§ **Short problem**: Print the records below from the first line through the line containing "scn.camera = camo", both included, word for word.

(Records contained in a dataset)
——————————
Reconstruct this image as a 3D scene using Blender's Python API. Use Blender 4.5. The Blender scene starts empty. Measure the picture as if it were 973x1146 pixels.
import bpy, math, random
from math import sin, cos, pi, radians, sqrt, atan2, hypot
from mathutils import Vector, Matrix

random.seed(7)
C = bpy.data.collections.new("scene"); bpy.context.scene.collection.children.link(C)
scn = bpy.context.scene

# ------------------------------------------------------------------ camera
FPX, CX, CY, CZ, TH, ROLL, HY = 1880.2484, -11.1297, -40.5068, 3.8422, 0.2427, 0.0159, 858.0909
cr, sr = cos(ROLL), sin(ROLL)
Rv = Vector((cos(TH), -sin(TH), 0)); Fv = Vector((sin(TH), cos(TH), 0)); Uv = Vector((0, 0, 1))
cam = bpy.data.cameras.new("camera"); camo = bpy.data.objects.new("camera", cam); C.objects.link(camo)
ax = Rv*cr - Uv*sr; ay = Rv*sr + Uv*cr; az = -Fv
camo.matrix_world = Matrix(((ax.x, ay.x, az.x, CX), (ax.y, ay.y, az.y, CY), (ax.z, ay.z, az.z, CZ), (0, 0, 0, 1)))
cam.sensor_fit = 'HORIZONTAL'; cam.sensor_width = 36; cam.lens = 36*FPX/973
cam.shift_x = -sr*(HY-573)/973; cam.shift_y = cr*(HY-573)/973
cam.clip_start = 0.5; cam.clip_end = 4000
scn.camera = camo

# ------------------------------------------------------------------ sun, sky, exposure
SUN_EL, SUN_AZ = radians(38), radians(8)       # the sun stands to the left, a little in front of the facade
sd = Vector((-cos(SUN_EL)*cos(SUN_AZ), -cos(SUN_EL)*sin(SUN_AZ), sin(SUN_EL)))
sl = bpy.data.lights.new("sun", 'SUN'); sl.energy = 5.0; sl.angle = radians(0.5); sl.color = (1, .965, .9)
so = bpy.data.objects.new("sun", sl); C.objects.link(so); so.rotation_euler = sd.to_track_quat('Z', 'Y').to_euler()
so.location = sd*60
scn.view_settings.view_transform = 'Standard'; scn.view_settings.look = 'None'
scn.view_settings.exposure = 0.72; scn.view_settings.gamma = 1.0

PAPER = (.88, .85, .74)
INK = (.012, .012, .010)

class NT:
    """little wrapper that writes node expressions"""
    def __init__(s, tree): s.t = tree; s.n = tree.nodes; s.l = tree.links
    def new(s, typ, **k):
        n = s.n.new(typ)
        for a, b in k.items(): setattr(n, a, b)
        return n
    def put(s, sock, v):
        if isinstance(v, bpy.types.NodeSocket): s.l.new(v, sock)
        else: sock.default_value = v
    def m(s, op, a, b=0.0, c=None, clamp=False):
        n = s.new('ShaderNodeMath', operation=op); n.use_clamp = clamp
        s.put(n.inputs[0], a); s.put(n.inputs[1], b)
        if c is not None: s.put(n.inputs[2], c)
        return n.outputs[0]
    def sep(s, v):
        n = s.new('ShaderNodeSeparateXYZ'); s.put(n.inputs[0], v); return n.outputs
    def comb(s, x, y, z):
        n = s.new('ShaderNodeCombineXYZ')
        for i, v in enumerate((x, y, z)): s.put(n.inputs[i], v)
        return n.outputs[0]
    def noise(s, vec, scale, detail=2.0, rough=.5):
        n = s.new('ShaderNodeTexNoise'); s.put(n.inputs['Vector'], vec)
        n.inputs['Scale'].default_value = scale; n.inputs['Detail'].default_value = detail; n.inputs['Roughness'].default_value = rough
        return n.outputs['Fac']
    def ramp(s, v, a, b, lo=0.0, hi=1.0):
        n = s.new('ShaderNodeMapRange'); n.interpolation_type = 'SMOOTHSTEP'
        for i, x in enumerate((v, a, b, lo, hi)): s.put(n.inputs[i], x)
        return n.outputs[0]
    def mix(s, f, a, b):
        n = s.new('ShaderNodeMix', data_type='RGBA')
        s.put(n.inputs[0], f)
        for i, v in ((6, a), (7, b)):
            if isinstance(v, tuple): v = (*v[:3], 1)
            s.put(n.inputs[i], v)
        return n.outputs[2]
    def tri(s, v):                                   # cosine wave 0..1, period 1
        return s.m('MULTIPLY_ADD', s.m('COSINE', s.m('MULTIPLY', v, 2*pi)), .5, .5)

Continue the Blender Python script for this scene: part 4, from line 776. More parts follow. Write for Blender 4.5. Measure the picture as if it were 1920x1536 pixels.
——————————
§ **Result of this exercise**:
Reconstruct this image as a 3D scene using Blender's Python API. Use Blender 4.5. The Blender scene starts empty. Measure the picture as if it were 973x1146 pixels.
import bpy, math, random
from math import sin, cos, pi, radians, sqrt, atan2, hypot
from mathutils import Vector, Matrix

random.seed(7)
C = bpy.data.collections.new("scene"); bpy.context.scene.collection.children.link(C)
scn = bpy.context.scene

# ------------------------------------------------------------------ camera
FPX, CX, CY, CZ, TH, ROLL, HY = 1880.2484, -11.1297, -40.5068, 3.8422, 0.2427, 0.0159, 858.0909
cr, sr = cos(ROLL), sin(ROLL)
Rv = Vector((cos(TH), -sin(TH), 0)); Fv = Vector((sin(TH), cos(TH), 0)); Uv = Vector((0, 0, 1))
cam = bpy.data.cameras.new("camera"); camo = bpy.data.objects.new("camera", cam); C.objects.link(camo)
ax = Rv*cr - Uv*sr; ay = Rv*sr + Uv*cr; az = -Fv
camo.matrix_world = Matrix(((ax.x, ay.x, az.x, CX), (ax.y, ay.y, az.y, CY), (ax.z, ay.z, az.z, CZ), (0, 0, 0, 1)))
cam.sensor_fit = 'HORIZONTAL'; cam.sensor_width = 36; cam.lens = 36*FPX/973
cam.shift_x = -sr*(HY-573)/973; cam.shift_y = cr*(HY-573)/973
cam.clip_start = 0.5; cam.clip_end = 4000
scn.camera = camo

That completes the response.